Here’s a Brit-born writer living in Toronto:
“Harper embodied the qualities you’d look for in a bookkeeper or accountant: he didn’t seem to have much personality to get in the way of the dull tedium of governing the country. That’s the source of the Trudeau costernation. Conservatives fond of Harper aren’t so much offended by Trudeau’s earnest popularity as they are mystified by it: they can’t imagine why anyone would want to take a photograph with the person they chose to run their country. The warmth and geniality Trudeau project so effortlessly are not, at least to the incurious or unimaginative, easily reconciled with the demands of the Prime Minister’s office.”

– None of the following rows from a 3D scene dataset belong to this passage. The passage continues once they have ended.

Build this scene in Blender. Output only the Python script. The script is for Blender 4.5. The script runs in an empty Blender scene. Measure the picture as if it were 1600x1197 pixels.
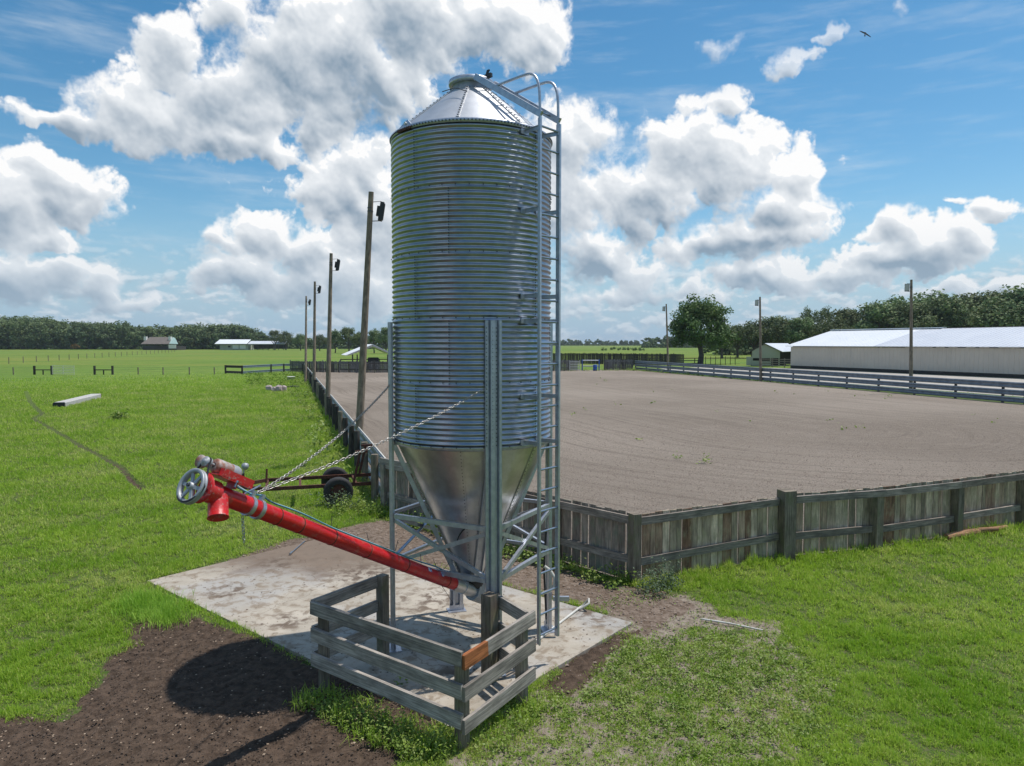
import bpy, math, random
import numpy as np
from mathutils import Vector, Matrix, noise as mnoise
R = math.radians
C = bpy.context.scene.collection
sc = bpy.context.scene
random.seed(7)

# ------------------------------------------------------------------ camera
F_PX, CX, CY, HZ = 1110.0, 800.0, 598.5, 536.5     # focal length and horizon, in pixels of a 1600 wide frame
CAM_Z = 4.03
PITCH = math.atan((CY - HZ) / F_PX)
cam = bpy.data.cameras.new('camera')
cam.sensor_width = 36.0
cam.lens = F_PX / 1600.0 * 36.0
cam.clip_end = 12000.0
cam.clip_start = 0.05
camo = bpy.data.objects.new('camera', cam)
camo.location = (0, 0, CAM_Z)
camo.rotation_euler = (math.pi / 2 - PITCH, 0, 0)
C.objects.link(camo)
sc.camera = camo

def ray(px, py):
    u = (px - CX) / F_PX
    v = (CY - py) / F_PX
    return Vector((u, math.cos(PITCH) + v * math.sin(PITCH), -math.sin(PITCH) + v * math.cos(PITCH)))
def G(px, py, z=0.0):
    """point of the level z seen at a pixel"""
    d = ray(px, py)
    t = (z - CAM_Z) / d.z
    return Vector((d.x * t, d.y * t, z))
def AT(px, py, depth):
    """point at a distance along +Y seen at a pixel"""
    d = ray(px, py)
    return Vector((0, 0, CAM_Z)) + d * (depth / d.y)

# ------------------------------------------------------------------ sun
SUN = Vector((0.385, 0.144, 1.0)).normalized()
SUN_EL = math.asin(SUN.z)
SUN_AZ = math.atan2(SUN.x, SUN.y)
sl = bpy.data.lights.new('sun', 'SUN')
sl.energy = 4.2
sl.angle = R(0.53)
sl.color = (1.0, 0.955, 0.89)
so = bpy.data.objects.new('sun', sl)
so.rotation_euler = SUN.to_track_quat('Z', 'Y').to_euler()
so.location = (30, 10, 60)
C.objects.link(so)
sc.view_settings.view_transform = 'Standard'
sc.view_settings.look = 'None'
sc.view_settings.exposure = 0.0
sc.view_settings.gamma = 1.0

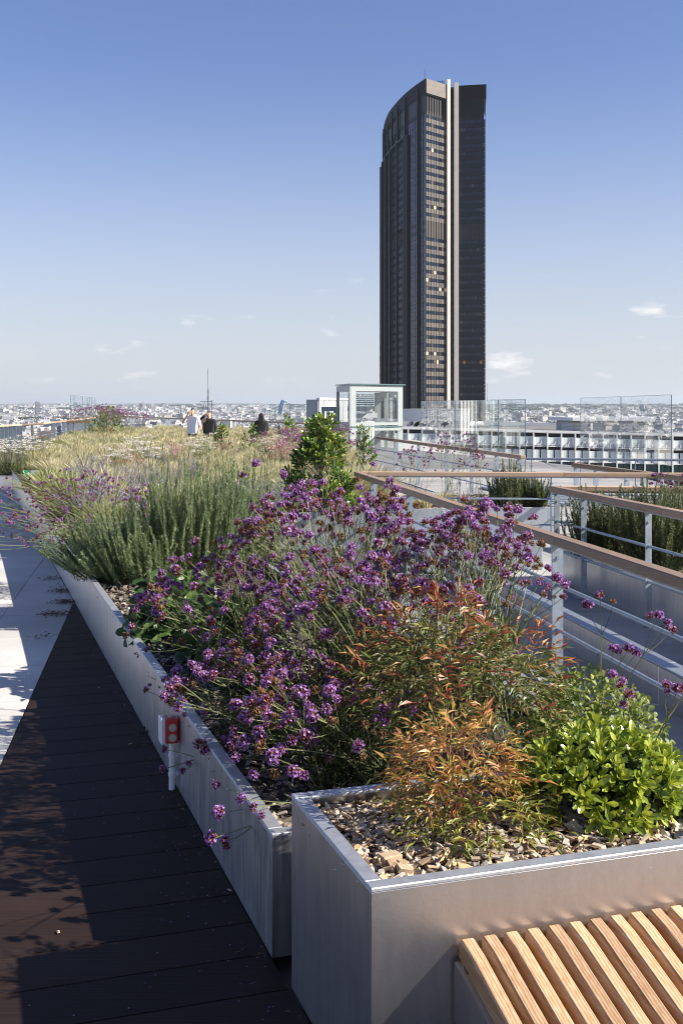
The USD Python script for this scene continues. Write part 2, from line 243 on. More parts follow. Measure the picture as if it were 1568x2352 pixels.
BROAD = islands('broad_leaves', [(0.0, (0.03, 0.065, 0.016)), (0.6, (0.06, 0.12, 0.03)), (1.0, (0.15, 0.20, 0.06))], 0.45, 0.3, 0.5)
SPURGE = islands('ground_cover_leaves', [(0.0, (0.09, 0.14, 0.025)), (0.6, (0.20, 0.25, 0.05)), (1.0, (0.32, 0.32, 0.09))], 0.5, 0.3, 0.4)
GRASS = islands('blond_grass', [(0.0, (0.27, 0.27, 0.12)), (0.3, (0.44, 0.41, 0.21)), (0.65, (0.58, 0.51, 0.32)), (1.0, (0.70, 0.64, 0.46))], 0.7, 0.35, 0.3)
GRASS_G = islands('green_grass', [(0.0, (0.13, 0.17, 0.045)), (0.5, (0.27, 0.30, 0.10)), (1.0, (0.50, 0.46, 0.24))], 0.6, 0.35, 0.3)
YARROW = islands('white_flowers', [(0.0, (0.55, 0.42, 0.33)), (0.3, (0.78, 0.74, 0.66)), (1.0, (0.84, 0.82, 0.76))], 0.8, 0.2, 0.2)
GAURA = islands('pink_flowers', [(0.0, (0.40, 0.06, 0.11)), (0.4, (0.58, 0.18, 0.24)), (0.7, (0.76, 0.56, 0.54)), (1.0, (0.80, 0.72, 0.68))], 0.8, 0.3, 0.2)
LAVEN = islands('lavender_flowers', [(0.0, (0.17, 0.14, 0.34)), (1.0, (0.34, 0.30, 0.52))], 0.8, 0.2, 0.2)
RUST = islands('rust_flowers', [(0.0, (0.30, 0.13, 0.06)), (1.0, (0.48, 0.26, 0.13))], 0.8, 0.2, 0.2)

# ---------------------------------------------------------------- ground, city, hills, haze
def terrain(r):
    s = np.clip((r - 3500.0) / 8000.0, 0, 1); s = s * s * (3 - 2 * s); return -70.0 + 34.0 * s
ang = np.linspace(0, 2 * np.pi, 97)[:-1]; rad = np.array([0.01, 300, 1200, 2500, 3500, 4500, 5500, 6500, 7500, 8500, 9500, 10500, 11500, 13000, 30000])
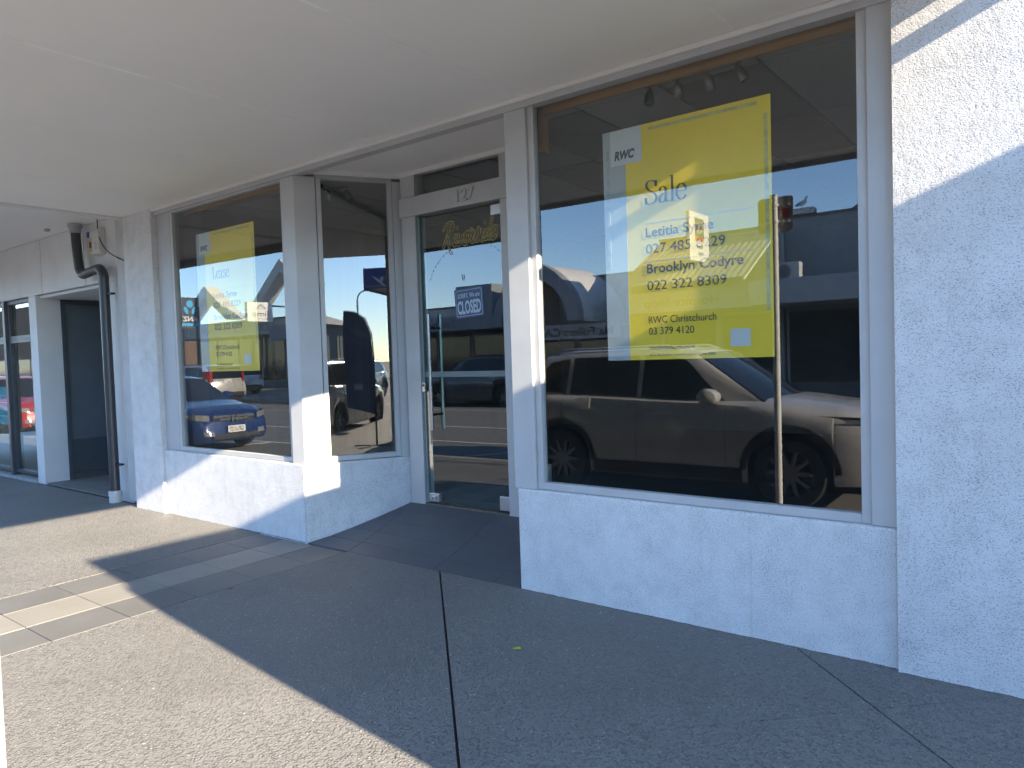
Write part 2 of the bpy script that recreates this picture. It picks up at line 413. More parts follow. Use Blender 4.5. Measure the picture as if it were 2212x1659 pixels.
part('plinth', STUCCO, MB().prism([(-2.83, 0), (-.645, 0), (-.645, .2), (-2.7, .2)], -.1, [PL, PL, PL+.022, PL+.022]), bevel=.01)
part('plinth', STUCCO, MB().prism([spr(.918), spr(.001), spr(.05, .16), spr(.918, .16)], -.1, [PL, PL, PL+.02, PL+.02]), bevel=.01)
part('wall', STUCCO, MB().box(-.643, 1.62, -.035, .3, -.1, 5.6))
part('wall', STUCCO, MB().box(-8.0, -.644, .0, .3, 3.125, 5.6))
# header beam and beads
part('header_beam', ALU, MB().box(-7.384, -.644, .0, .075, HEAD, SOF-.002))
part('cover_bead', WHITE, MB().box(-7.384, -.644, -.022, -.001, SOF-.03, SOF-.002), bevel=.004)
part('recess_soffit', SOFFIT, MB().prism([(-5.15, .076), (-2.75, .076), (-3.3, .9), (-4.6, .9)], SOF-.012, SOF+.02))
part('cover_bead', WHITE, MB().box(-4.58, -3.32, .735, .752, SOF-.05, SOF-.013), bevel=.003)
part('cover_bead', WHITE, MB().prism([sp(.03, -.018), sp(.9, -.018), sp(.9, -.001), sp(.03, -.001)], SOF-.05, SOF-.013))

def window_flat(xa, xb, za, zb, y, fr=.045, parent=None, gl=GLASS, framemat=ALU, dep=.05):
    """frame of four bars with a pane of glass set in it"""
    w = put('window', None, parent) if False else empty('window', (0, 0, 0)); w.parent = parent
    box('frame', framemat, w, xa-fr, xa, y-dep/2, y+dep/2, za-fr, zb+fr, .003); box('frame', framemat, w, xb, xb+fr, y-dep/2, y+dep/2, za-fr, zb+fr, .003)
    box('frame', framemat, w, xa+.0005, xb-.0005, y-dep/2, y+dep/2, za-fr, za, .003); box('frame', framemat, w, xa+.0005, xb-.0005, y-dep/2, y+dep/2, zb, zb+fr, .003)
    box('glass', gl, w, xa+.001, xb-.001, y+.004, y+.010, za+.001, zb-.001)
    return w
GY = .055
window_flat(-7.07, -5.27, .70, 3.02, GY, .04, shop)
window_flat(-2.648, -.803, .70, 3.045, GY, .045, shop)
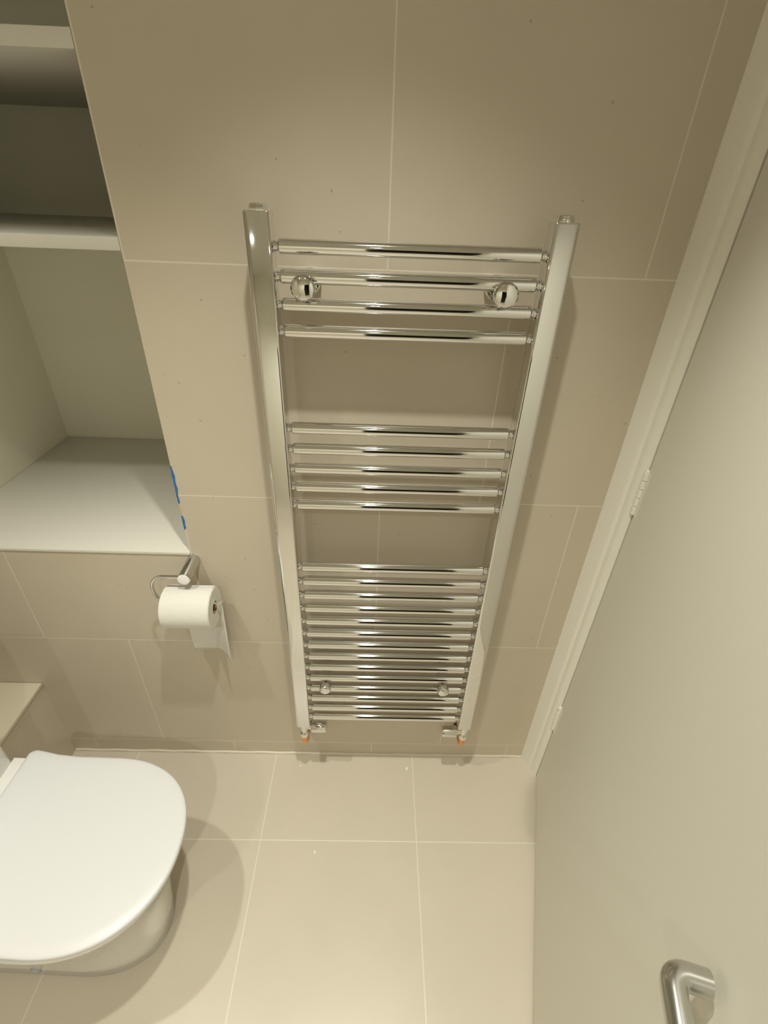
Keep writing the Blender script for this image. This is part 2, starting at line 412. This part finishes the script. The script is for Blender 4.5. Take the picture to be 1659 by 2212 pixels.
# hanging sheet: leaves the roll at the wall side, drapes down with a soft fold on its right part
bm = B(); nu, nv = 20, 26; g = []
for j in range(nv+1):
    t = j/nv; row = []
    for i in range(nu+1):
        u = i/nu
        if t < .25:
            a = math.radians(70-70*(t/.25)); rr = RR+.0012
            y = RC.y+rr*math.cos(a); zz = RC.z+rr*math.sin(a)
            x = R0+.006+(R1-R0-.008)*u
            drop = 0
        else:
            k = (t-.25)/.75
            y = RC.y+RR+.0012; zz = RC.z-k*(.280+.004*u)
            x = R0+.004+(R1-R0-.006)*u+.016*(1-u)*k+.008*u*k
            y += -.045*k*max(0,(u-.55)/.45)**1.5+.008*k*math.sin(u*PI)
        row.append(bm.verts.new((x,min(y,-.004),zz)))
    g.append(row)
for j in range(nv):
    for i in range(nu): bm.faces.new((g[j][i],g[j][i+1],g[j+1][i+1],g[j+1][i]))
sh = obj('loose_sheet', bm, m_paper, ro, sharp=60)
md = sh.modifiers.new('thick','SOLIDIFY'); md.thickness = .0006; md.offset = 0

# ------------------------------------------------------------------ toilet (axis along x, front to the right)
TZ = .56; TY = -.594
toi = thing('toilet', 'white toilet with its D-shaped lid closed, standing against the left ledge', 'toilet', (-.9,TY,0))
ROT = math.radians(-2.0)
def tr(x,y,z):
    # small yaw about the back
    dx = x+1.1; return (-1.1+dx*math.cos(ROT)-y*math.sin(ROT), TY+dx*math.sin(ROT)+y*math.cos(ROT), z)
def lid_outline(grow=0, back=-1.095, front=-.515, hw=.247, n=64, e=2.25):
    """half width as a function of length: nearly straight sides with flared back corners, round nose"""
    xs = -.80                                   # widest point
    pts = []
    N2 = n
    for i in range(N2+1):                       # nose, from +y side round to -y side
        a = PI/2-PI*i/N2
        ca, sa = math.cos(a), math.sin(a)
        L_ = front-xs+grow; W_ = hw+grow
        pts.append((xs+L_*abs(ca)**(2/e), W_*math.copysign(abs(sa)**(2/e),sa)))
    # back side, slightly pinched then flared corner
    bk = [(-.86,-.246),(-.93,-.2445),(-1.00,-.2485),(-1.05,-.2565),(-1.075,-.2595),(-1.088,-.2545),(-1.0945,-.247)]
    sc_ = 1+grow/.25
    pts += [(x-grow*(0 if x>-1.07 else 1), y*sc_) for x,y in bk]
    pts += [(x-grow*(0 if x>-1.07 else 1), -y*sc_) for x,y in bk[::-1]]
    return pts
def slab(bm, prof, outl):
    """prof: list of (z, inset)"""
    rings = []
    for z_, ins in prof:
        rings.append([tr(*( (-.82+(x+.82)*(1-ins/.29)), y*(1-ins/.26), z_)) for x,y in outl])
    add_loft(bm, rings)
bm = B(); slab(bm, [(TZ-.022,.006),(TZ-.020,.002),(TZ-.006,0),(TZ-.002,.002),(TZ,.008),(TZ+.0012,.03),(TZ+.002,.12)], lid_outline())
obj('lid', bm, m_plastic, toi, sharp=50)
bm = B(); slab(bm, [(TZ-.046,.016),(TZ-.044,.011),(TZ-.032,.009),(TZ-.027,.011),(TZ-.0255,.018)], lid_outline(hw=.2455,front=-.517))
obj('seat', bm, m_plastic, toi, sharp=50)
bm = B()
add_loft(bm, [[tr(-1.150+ins,-.245+ins,z_),tr(-1.150+ins,.245-ins,z_),tr(-1.100-ins,.245-ins,z_),tr(-1.100-ins,-.245+ins,z_)] for z_,ins in ((TZ-.046,.003),(TZ-.044,0),(TZ-.030,0),(TZ-.024,.004),(TZ-.0225,.009))])
obj('hinge_cover', bm, m_ceramic, toi)
# pan: rim under the seat, tapering skirt down to the foot
def pan_ring(z_, front, hw, back=-1.27, e=2.3):
    out = []; n = 48; xs = -.84 if front>-.6 else (-.88)
    for i in range(n+1):
        a = PI/2-PI*i/n; ca, sa = math.cos(a), math.sin(a)
        out.append(tr(xs+(front-xs)*abs(ca)**(2/e), hw*math.copysign(abs(sa)**(2/e),sa), z_))
    for k in range(1,8): out.append(tr(xs+(back-xs)*k/7, -hw+(0 if k<7 else .01), z_))
    for k in range(7,0,-1): out.append(tr(xs+(back-xs)*k/7, hw-(0 if k<7 else .01), z_))
    return out
bm = B()
add_loft(bm, [pan_ring(z_,f_,w_) for z_,f_,w_ in ((0,-.652,.142),(.006,-.648,.146),(.10,-.640,.155),(.22,-.622,.170),(.33,-.598,.192),(.42,-.572,.218),(.48,-.548,.237),(.505,-.540,.243),(.511,-.543,.240))])
obj('pan', bm, m_ceramic, toi, sharp=50)
bm = B(); c_ = tr(-.985,-.155,.085); add_lathe(bm, (c_[0],c_[1]+.006,c_[2]), (0,-1,0), [(0,.015),(.010,.015),(.013,.011),(.0135,.002)], 24)
k = obj('fixing_cap', bm, mat('grey_cap',(.42,.42,.42),.35), toi); k['label'] = 'small grey fixing cap on the side of the pan'
bm = B()
add_box(bm, -1.505,-1.138,-.845,-.357,.515,1.06,bev=.016,seg=5); ci = obj('cistern', bm, m_ceramic, toi, sharp=50)
bm = B(); add_box(bm, -1.512,-1.140,-.855,-.362,1.06,1.095,bev=.012,seg=4); obj('cistern_lid', bm, m_ceramic, ci, sharp=50)
bm = B(); add_lathe(bm, (-1.32,-.608,1.095), (0,0,1), [(0,.032),(.004,.032),(.006,.028)], 32); obj('flush_button', bm, m_chrome, ci)

# ------------------------------------------------------------------ crumbs of plaster and a white speck on the floor
for (x,y,s,lb) in ((.172,-.066,.0065,'small white plaster crumb on the floor by the wall between the radiator valves'),
                   (-.290,-.060,.004,'tiny white plaster crumb on the floor below the left radiator valve'),
                   (-.190,-.392,.0048,'tiny white speck in the middle of the open floor')):
    bm = B(); bmesh.ops.create_icosphere(bm, subdivisions=2, radius=1)
    for v in bm.verts: v.co = V((x+v.co.x*s*random.uniform(.5,1), y+v.co.y*s*1.5*random.uniform(.7,1.1), s*.45+v.co.z*s*.45*random.uniform(.7,1)))
    tag(obj('floor_speck', bm, m_chip), lb, 'crumb', 'plaster crumbs on the floor')

# ------------------------------------------------------------------ recessed ceiling downlights
m_lens,N,L,p = newmat('lamp_lens'); N.remove(p)
em = N.new('ShaderNodeEmission'); em.inputs[0].default_value = (*LIGHT_COL,1); em.inputs[1].default_value = 60
L.new(em.outputs[0], N['Material Output'].inputs[0])
for i,(x,y) in enumerate(LIGHTS):
    d = thing('ceiling_downlight', ['round recessed ceiling downlight over the toilet','round recessed ceiling downlight in front of the towel radiator','round recessed ceiling downlight behind the camera on the toilet side','round recessed ceiling downlight behind the camera on the door side'][i], 'ceiling light', (x,y,CEIL), 'recessed downlights in the ceiling')
    bm = B(); add_lathe(bm, (x,y,CEIL), (0,0,-1), [(-.0,.055),(.004,.055),(.006,.050),(.003,.036),(-.0,.034)], 40, cap=False); obj('bezel', bm, m_trim, d)
    bm = B(); add_lathe(bm, (x,y,CEIL-.0005), (0,0,-1), [(0,.033),(.001,.033)], 40); obj('lens', bm, m_lens, d)
    ld = bpy.data.lights.new('downlight','SPOT'); ld.energy = SPOT_W*(.74,1.16,.45,1.10)[i]; ld.color = LIGHT_COL
    ld.spot_size = SPOT_ANG if i<2 else math.radians(125); ld.spot_blend = SPOT_BLEND; ld.shadow_soft_size = .022
    lo = bpy.data.objects.new('downlight_beam', ld); sc.collection.objects.link(lo); lo.parent = d; lo.location = (0,0,-.03)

Some great writing, therein, and I’m pissed off he anticipated my next Hill Times column, which reads in part:
“So too Justin Trudeau, who the camera loves and – to his critics – loves the camera right back. Trudeau knows, perhaps, that leaders are measured by the impressions they create, not the policies they promulgate.
There’s a risk in all of this, naturally. If, six months from now, Trudeau is indeed branded as Prime Minister Selfie – if his administration is simply regarded as a four-year-long photo op, punctuated only by state dinners and the occasional foreign trip – he’ll be in trouble. He needs to be more than the callow and shallow caricature his opponents suggest he is.”
Conservatives forget they had their own image-conscious deity, however: Ronald Reagan.
And he was popular for a long, long time, as I recall. And lots of conservatives would’ve lined up for selfies with him, too.